* Start DATA PROVIDED *
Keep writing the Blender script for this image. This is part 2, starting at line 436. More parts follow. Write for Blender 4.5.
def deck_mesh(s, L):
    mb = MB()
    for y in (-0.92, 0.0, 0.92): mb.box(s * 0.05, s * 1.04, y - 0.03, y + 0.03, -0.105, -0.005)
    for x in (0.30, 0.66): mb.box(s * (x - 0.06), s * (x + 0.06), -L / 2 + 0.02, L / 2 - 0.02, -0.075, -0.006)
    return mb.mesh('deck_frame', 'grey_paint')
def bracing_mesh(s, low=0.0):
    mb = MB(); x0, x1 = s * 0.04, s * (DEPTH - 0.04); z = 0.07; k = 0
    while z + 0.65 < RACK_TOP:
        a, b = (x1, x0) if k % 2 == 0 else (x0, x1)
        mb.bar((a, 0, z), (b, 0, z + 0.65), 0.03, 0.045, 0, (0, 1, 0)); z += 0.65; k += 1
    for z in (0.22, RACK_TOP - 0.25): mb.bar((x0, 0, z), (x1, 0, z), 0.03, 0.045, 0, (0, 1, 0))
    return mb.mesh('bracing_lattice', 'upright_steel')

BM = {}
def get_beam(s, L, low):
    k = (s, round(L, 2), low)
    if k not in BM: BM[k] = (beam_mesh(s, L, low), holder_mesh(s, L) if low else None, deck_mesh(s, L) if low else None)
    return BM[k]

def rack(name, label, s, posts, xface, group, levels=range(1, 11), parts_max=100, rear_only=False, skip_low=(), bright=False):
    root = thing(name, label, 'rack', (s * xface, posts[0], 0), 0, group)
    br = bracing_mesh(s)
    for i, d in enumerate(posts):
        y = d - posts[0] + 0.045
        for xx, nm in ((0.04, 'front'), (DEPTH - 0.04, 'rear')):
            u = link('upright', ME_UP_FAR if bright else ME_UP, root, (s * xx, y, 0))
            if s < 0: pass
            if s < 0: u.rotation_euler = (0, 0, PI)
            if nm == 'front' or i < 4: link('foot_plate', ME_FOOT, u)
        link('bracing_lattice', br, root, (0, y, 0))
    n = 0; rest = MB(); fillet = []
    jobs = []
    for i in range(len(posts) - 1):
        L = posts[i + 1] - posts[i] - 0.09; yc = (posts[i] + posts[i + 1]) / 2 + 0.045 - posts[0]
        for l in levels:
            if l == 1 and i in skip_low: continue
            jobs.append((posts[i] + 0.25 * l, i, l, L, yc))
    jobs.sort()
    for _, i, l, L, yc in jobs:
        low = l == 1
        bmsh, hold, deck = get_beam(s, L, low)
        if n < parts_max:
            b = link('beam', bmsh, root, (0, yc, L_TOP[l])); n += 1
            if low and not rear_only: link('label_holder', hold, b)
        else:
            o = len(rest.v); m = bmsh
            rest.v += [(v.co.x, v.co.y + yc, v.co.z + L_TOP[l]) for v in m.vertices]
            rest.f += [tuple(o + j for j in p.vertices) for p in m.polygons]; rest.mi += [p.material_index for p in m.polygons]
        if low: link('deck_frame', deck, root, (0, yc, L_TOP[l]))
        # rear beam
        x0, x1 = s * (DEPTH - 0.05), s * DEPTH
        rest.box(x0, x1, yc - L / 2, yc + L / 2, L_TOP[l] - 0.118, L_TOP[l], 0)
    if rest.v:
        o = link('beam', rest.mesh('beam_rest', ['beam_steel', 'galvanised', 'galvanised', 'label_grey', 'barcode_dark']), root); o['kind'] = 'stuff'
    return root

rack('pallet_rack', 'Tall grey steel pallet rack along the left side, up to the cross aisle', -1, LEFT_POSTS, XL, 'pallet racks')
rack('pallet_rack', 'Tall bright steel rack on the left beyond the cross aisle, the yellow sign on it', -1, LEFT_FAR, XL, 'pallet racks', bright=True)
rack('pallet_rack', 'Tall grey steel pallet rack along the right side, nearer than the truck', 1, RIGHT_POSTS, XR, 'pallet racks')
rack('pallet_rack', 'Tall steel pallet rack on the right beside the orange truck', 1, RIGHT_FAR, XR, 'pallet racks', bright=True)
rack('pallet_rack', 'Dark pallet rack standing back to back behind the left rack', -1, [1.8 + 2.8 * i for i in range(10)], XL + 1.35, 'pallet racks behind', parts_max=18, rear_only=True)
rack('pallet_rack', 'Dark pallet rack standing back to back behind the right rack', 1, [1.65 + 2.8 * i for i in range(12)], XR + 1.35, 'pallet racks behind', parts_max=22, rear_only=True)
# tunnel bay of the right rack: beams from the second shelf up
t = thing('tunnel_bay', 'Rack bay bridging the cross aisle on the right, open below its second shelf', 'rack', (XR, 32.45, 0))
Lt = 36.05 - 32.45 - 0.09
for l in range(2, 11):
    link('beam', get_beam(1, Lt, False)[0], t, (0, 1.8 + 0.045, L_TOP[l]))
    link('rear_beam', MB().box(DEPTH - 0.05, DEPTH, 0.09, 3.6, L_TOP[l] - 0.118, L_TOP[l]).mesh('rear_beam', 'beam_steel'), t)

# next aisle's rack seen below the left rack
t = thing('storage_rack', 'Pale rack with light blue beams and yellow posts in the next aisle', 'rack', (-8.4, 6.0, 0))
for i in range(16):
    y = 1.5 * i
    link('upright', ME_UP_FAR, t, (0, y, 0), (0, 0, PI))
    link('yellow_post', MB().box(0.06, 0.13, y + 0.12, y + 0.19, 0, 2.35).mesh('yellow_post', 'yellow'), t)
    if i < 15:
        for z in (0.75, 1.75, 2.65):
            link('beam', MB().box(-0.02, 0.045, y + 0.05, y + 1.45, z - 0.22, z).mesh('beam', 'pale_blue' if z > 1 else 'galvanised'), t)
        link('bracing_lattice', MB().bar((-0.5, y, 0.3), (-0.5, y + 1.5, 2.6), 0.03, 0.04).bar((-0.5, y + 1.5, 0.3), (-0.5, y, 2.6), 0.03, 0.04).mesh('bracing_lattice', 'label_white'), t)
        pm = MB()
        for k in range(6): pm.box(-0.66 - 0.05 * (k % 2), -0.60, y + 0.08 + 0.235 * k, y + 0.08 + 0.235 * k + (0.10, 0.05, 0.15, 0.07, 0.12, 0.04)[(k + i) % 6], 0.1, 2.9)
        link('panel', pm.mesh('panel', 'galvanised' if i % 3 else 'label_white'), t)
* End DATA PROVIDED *
Your output must be the lines of the material above, from the first through the line that contains "return mb.mesh('bracing_lattice', 'upright_steel')", copied exactly. Include both endpoints and nothing else.

**EXERCISE SOLUTION:**
Keep writing the Blender script for this image. This is part 2, starting at line 436. More parts follow. Write for Blender 4.5.
def deck_mesh(s, L):
    mb = MB()
    for y in (-0.92, 0.0, 0.92): mb.box(s * 0.05, s * 1.04, y - 0.03, y + 0.03, -0.105, -0.005)
    for x in (0.30, 0.66): mb.box(s * (x - 0.06), s * (x + 0.06), -L / 2 + 0.02, L / 2 - 0.02, -0.075, -0.006)
    return mb.mesh('deck_frame', 'grey_paint')
def bracing_mesh(s, low=0.0):
    mb = MB(); x0, x1 = s * 0.04, s * (DEPTH - 0.04); z = 0.07; k = 0
    while z + 0.65 < RACK_TOP:
        a, b = (x1, x0) if k % 2 == 0 else (x0, x1)
        mb.bar((a, 0, z), (b, 0, z + 0.65), 0.03, 0.045, 0, (0, 1, 0)); z += 0.65; k += 1
    for z in (0.22, RACK_TOP - 0.25): mb.bar((x0, 0, z), (x1, 0, z), 0.03, 0.045, 0, (0, 1, 0))
    return mb.mesh('bracing_lattice', 'upright_steel')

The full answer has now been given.